Haitian boy adjusts to new life in Hatboro
The one-year anniversary of the earthquake in Haiti brings disturbing memories and gut-wrenching images.
One Haitian boy who was airlifted with more than 50 other orphans from a Port-au-Prince orphanage to Pittsburgh by Gov. Ed Rendell will mark the anniversary at his new home in suburban Philadelphia.
Eight-year-old Wadner Simon is sitting in the living room of his tan two-story house in Hatboro, playing a soccer video game just feet from a twinkling Christmas tree. Like plenty of other kids his age, Wadner’s not just playing the video game, he’s clutching the controller, shifting his body from side to side with the ball on the screen, perched on the edge of a table … probably a little too close to the screen.
What’s so surprising about Wadner’s new life in Hatboro is how similar it is to any other kid’s his age. He likes playing sports, watching the Phillies, riding his bike, and eating everything but vegetables.
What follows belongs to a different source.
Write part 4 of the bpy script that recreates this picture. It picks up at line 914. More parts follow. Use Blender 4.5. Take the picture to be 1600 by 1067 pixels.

Carolyn Simon was in the process of adopting Wadner before the earthquake hit.
“We just finalized the adoption a week ago. So it took us almost a year to finalize. He just had his first Christmas here, his first Christmas really ever,” says Simon. “He had some in Haiti but not like we have here.”
In the chaotic aftermath of the earthquake, Simon says she heard rumors a plane with Rendell on board was on its way to rescue Wadner and the other kids at the Port-au-Prince orphanage. She was worried, but then got an e-mail telling her the kids were on their way to Pittsburgh.
“They didn’t even know who was on the plane, but if you want to go there then go. So I got in the car and spent two days there and finally came home with him,” she says.
In the living room, Wadner scores a goal. He jumps up and starts running laps around the room – cheering and grinning from ear to ear.
When Wadner first arrived he only spoke a few English words, and Simon spoke virtually no Creole. He started school in February and, by the end of the school year, he was speaking nearly perfect English.
Now he no longer wants to speak his native language,
“I think he wants to focus solely on being American and learning English until he gets to that point where he feels like he’s totally got it. Then I think he’ll go back to it,” says Simon. “Sometimes, I had CDs in the car that I was trying to learn it and he’ll say, ‘Mom, put the CD in.’ He knows what they’re saying and he’ll answer the question and he giggles. But it’s rare that he does that.”
A few days after Christmas, Simon took Wadner to Pittsburgh to meet with some other kids from the orphanage. Simon says Wadner wouldn’t even speak Creole to them,
“They were trying to say his name. In Creole they say ‘Wad-ney’ they don’t pronounce the last ‘r.’ Well since he has come here, he wanted us to say Wadner because that’s how most Americans say it. When they saw him and were calling him Wad-ney he’s like, ‘That’s not my name.'”
Wadner grows suddenly shy when he’s asked to turn off the video game. He gets a little more talkative when rattling off his Christmas gifts: “Roller blades and Nerf gun and Sorry game and…and Legos and a laptop.”
Sitting on the couch, Wadner fidgets. He’d rather talk about sports than the earthquake.
“Every single time I play soccer, I always be a middie. I take my energy out and I still have energy,” he says. “When I came home from Pittsburgh and we were going to bed, I had lots more energy left and I couldn’t sleep!”
Simon isn’t sure if Wadner’s birth mother is alive. She gave him up years before the earthquake hit.
Wadner sometimes tells Simon he wants to go back to Haiti, other times he says he doesn’t.
He is indecisive when considering the question: “Mmmmmmm…..probably….I don’t know.”
A few minutes later, Wadner turns off the video game, straps on his helmet and with a big smile on his face, sets off on his bike for a friend’s house.
Simon says she doubts her 8-year-old is going to comprehend the significance of the one-year anniversary.